I hope this is the right place for this question. I am using a set of super bullies (un-modified) and I keep bending the long bolt on my rear steering sending the rig into a crab-walk, and making the rear steer useless. The bolt I am having issues with is seen in the red circle here:
IMAG0593-2.jpg


I have even purchased titanium screws from rc4wd assuming that they would be stronger but this is the result:

IMAG0594-2.jpg


I have searched the forums and found no definitive answer or easy way to fix this. I don't have access to machine tools or supplies at the moment, so I will probably have to purchase a solution. Can someone please point me in the right direction?

Thanks in advance
 
Its bending because your drag link is mounted so high, creating to much leverage.

Slot your axle tube and mount servo between tube and motor. Your horn will then point forward and be lower, allowing the drag link to be mounted right on top of the tie rod, reducing the leverage on that screw. It will also protect your servo horn better and give better steering throw.
 
Flip the servo, get longer drag link and eliminate the long spacer. That should solve your problem.
 
Even if you have the two rod ends stacked without your spacer youre pushing the bolts limits.

Ideally, you want to fix your entire steering setup. The tie rod is ok but the servo horn being pointed straight up is putting that drag link on a terrible angle. This give you less steering power and is causing your problems all together.

If you dont want to or cant fix your servo I think you would have better luck stacking the rod ends directly on top of each other on the knuckle and then doing some sort of bent drag link.

Edit:

Guess I cant start and finish a post 30min later :D
 
Flip the servo, get longer drag link and eliminate the long spacer. That should solve your problem.

You could do this, but the ~3/4" gain in tie rod length could still get rod end bind. A bit of bend in the tie rod would eliminate any binding at the knuckle though. This would be an easier solution.
 
Even if you have the two rod ends stacked without your spacer youre pushing the bolts limits.

Ideally, you want to fix your entire steering setup. The tie rod is ok but the servo horn being pointed straight up is putting that drag link on a terrible angle. This give you less steering power and is causing your problems all together.

If you dont want to or cant fix your servo I think you would have better luck stacking the rod ends directly on top of each other on the knuckle and then doing some sort of bent drag link.

Edit:

Guess I cant start and finish a post 30min later :D


Lol alike minds.....
 
Hi Everyone, thanks for the quick and helpful advice.
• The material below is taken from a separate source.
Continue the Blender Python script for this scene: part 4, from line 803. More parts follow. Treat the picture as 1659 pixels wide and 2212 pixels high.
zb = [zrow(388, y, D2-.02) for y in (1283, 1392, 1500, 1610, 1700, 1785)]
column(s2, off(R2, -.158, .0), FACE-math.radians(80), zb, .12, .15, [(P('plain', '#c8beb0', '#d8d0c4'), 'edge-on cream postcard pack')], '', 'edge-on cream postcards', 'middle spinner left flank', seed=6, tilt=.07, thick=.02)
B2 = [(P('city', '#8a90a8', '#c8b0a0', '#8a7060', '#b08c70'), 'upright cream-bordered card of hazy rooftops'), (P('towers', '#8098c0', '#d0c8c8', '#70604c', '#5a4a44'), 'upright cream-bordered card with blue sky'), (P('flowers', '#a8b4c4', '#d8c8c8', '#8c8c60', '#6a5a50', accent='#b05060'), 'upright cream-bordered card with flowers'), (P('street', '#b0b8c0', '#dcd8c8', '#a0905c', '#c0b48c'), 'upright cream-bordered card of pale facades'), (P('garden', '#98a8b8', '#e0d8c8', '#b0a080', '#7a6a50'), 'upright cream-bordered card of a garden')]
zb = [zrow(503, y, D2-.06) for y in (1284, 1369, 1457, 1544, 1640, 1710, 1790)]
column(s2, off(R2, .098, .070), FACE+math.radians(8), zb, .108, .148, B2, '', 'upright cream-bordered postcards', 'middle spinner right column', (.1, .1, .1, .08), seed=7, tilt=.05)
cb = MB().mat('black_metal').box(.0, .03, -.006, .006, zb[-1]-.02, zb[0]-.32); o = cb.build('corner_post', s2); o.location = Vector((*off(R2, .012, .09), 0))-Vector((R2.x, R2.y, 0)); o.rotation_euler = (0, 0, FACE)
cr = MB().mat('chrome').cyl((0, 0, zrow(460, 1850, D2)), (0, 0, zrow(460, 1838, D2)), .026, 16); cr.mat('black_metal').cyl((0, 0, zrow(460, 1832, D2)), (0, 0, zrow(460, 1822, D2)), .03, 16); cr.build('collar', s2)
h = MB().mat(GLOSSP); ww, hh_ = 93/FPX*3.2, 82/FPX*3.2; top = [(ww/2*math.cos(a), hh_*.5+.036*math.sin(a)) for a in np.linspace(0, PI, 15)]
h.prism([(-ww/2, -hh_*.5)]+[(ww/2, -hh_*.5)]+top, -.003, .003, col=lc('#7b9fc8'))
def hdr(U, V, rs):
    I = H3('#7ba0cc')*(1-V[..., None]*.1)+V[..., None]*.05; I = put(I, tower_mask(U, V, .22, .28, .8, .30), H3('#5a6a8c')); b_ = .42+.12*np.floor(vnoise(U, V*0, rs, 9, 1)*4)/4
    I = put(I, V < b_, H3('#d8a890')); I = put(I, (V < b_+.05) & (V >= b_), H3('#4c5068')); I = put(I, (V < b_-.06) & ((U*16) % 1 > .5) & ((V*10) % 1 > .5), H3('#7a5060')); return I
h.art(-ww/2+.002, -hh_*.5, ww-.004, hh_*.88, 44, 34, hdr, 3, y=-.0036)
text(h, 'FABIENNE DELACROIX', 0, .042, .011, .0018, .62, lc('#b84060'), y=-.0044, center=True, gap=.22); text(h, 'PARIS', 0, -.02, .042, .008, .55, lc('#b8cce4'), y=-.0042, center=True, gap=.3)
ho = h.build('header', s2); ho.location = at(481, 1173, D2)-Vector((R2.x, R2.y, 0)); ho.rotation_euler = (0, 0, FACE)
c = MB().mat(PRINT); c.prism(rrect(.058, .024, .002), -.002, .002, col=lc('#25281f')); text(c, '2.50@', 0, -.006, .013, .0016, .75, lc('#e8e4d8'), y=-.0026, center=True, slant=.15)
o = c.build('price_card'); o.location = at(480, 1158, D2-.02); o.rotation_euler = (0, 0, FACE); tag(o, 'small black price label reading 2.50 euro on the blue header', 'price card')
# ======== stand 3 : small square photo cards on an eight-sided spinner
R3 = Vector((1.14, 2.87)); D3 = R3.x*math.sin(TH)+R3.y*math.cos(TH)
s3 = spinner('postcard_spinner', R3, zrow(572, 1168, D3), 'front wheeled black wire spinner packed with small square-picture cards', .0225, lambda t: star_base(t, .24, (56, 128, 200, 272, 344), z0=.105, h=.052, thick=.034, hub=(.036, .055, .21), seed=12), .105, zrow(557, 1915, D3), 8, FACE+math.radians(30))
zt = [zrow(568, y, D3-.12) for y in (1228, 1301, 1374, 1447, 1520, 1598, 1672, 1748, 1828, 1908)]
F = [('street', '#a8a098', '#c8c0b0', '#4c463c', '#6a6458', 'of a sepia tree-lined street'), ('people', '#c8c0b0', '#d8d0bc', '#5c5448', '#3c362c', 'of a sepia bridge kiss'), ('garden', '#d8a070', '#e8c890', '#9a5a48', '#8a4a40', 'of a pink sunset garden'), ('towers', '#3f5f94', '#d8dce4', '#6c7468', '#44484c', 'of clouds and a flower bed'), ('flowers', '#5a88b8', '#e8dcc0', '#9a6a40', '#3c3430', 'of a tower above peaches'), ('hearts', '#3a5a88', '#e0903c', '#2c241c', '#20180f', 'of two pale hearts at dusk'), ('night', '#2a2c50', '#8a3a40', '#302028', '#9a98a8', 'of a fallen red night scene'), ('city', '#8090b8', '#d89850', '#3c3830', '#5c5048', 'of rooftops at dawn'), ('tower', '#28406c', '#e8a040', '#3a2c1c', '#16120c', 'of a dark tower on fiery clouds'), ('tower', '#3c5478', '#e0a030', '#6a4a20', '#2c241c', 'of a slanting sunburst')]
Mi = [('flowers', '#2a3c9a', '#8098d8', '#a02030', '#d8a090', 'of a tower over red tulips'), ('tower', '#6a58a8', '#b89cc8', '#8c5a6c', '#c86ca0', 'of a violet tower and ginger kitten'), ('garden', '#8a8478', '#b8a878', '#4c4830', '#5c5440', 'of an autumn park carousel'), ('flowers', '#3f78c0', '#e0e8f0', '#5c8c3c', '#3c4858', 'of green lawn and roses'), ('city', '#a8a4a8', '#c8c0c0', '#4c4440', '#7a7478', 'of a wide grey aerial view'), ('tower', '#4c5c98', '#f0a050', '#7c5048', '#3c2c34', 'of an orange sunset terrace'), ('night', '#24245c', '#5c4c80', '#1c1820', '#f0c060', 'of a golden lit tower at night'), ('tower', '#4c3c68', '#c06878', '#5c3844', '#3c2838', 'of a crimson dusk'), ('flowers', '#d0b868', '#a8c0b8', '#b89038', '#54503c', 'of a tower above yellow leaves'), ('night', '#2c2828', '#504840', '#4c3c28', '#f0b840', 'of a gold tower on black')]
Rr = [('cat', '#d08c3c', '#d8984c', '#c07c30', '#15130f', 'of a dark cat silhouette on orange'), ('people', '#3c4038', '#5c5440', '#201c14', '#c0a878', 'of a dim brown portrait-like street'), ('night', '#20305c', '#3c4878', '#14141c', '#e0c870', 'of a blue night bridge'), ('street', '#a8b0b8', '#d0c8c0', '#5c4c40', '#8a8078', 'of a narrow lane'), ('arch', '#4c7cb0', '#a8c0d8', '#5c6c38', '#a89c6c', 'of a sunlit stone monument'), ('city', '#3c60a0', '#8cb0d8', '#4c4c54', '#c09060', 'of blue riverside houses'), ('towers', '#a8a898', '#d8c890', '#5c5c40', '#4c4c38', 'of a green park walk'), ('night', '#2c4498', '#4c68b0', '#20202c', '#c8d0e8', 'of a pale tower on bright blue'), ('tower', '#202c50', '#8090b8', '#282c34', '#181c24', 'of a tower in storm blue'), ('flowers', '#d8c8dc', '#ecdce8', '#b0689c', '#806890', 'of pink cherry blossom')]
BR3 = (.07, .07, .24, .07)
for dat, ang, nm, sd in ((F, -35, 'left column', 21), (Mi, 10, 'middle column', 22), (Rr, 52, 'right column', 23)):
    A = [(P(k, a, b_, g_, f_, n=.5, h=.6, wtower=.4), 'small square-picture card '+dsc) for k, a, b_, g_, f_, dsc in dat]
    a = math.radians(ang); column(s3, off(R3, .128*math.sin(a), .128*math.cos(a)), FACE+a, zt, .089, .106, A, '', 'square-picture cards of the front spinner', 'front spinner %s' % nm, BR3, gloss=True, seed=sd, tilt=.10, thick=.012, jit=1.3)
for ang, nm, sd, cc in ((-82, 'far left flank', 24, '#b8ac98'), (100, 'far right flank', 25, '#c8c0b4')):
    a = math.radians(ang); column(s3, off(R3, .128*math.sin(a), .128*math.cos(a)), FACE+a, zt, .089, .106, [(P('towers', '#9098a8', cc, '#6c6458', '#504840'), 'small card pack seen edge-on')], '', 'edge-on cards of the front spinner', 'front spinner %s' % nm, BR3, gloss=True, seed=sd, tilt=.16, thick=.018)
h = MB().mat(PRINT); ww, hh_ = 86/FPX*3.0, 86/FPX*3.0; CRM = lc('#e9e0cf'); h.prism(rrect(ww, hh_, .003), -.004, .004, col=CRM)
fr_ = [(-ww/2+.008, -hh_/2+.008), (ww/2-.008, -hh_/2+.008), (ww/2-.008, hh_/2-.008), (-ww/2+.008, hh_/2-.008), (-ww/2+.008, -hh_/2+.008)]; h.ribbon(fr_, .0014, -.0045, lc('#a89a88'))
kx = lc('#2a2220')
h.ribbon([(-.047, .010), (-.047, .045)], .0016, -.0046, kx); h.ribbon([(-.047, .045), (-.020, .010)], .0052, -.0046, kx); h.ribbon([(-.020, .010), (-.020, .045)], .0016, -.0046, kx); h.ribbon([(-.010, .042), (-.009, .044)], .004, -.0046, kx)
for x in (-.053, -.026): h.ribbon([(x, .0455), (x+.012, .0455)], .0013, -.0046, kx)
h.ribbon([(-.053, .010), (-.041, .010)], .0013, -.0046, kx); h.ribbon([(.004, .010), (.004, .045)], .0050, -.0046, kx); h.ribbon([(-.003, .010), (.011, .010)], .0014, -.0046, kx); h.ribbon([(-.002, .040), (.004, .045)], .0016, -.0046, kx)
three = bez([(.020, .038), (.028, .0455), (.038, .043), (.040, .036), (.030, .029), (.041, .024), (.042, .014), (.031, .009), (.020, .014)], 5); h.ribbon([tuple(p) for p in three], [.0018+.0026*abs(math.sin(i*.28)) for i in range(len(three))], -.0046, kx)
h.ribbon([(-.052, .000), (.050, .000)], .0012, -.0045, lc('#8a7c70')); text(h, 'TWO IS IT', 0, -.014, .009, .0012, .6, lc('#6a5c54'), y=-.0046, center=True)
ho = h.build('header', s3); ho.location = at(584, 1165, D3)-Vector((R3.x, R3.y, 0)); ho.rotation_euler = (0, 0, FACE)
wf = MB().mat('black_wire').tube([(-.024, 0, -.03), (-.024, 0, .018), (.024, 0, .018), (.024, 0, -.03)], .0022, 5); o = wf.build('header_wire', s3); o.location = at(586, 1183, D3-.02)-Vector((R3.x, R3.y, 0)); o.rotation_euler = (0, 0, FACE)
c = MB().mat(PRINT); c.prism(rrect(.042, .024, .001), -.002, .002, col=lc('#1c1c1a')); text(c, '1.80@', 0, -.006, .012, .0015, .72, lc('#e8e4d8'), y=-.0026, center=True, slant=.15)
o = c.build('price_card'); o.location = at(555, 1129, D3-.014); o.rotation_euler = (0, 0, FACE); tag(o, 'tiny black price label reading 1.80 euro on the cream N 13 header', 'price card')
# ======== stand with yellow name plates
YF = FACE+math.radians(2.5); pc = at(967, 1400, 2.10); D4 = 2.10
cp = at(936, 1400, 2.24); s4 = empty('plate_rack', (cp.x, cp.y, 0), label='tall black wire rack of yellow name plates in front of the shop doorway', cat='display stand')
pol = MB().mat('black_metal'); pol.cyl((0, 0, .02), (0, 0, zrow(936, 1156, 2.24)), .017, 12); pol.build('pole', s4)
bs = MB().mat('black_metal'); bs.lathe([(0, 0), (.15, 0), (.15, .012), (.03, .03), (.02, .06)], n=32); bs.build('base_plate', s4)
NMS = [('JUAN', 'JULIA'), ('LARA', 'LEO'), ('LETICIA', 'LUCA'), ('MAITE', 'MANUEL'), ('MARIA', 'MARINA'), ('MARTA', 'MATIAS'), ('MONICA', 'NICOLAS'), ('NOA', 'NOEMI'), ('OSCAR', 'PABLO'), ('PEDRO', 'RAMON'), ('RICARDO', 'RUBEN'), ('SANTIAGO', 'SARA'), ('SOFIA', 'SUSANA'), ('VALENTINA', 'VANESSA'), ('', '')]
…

I'll get working and see what fix will work best for my setup.

Erin, do you have a recommended way to properly slot the axle tube?
 
Hi Everyone, thanks for the quick and helpful advice. I'll get working and see what fix will work best for my setup.

Erin, do you have a recommended way to properly slot the axle tube?

If you can mill it, thats best. But I have always roughed it out with a coarse dremil bit then finish and square up corners with a good file. Just continually test fit so slot is tight to servo.

You also want to have your servo mount, such as Dlux offers before you start.
 
I've had bad luck running both rod ends on top like that, bent screws or snapped screws, I have seen it ruin top 5 finishes too. I have switched to running the steering link on the bottom of the knuckle.
 
I flipped the servo and used a longer link to go to the bottom of the knuckle. So far It's working great. I'll try the servo behind the axle at a later date when my metal working skills are more improved. Thanks again for all the help guys.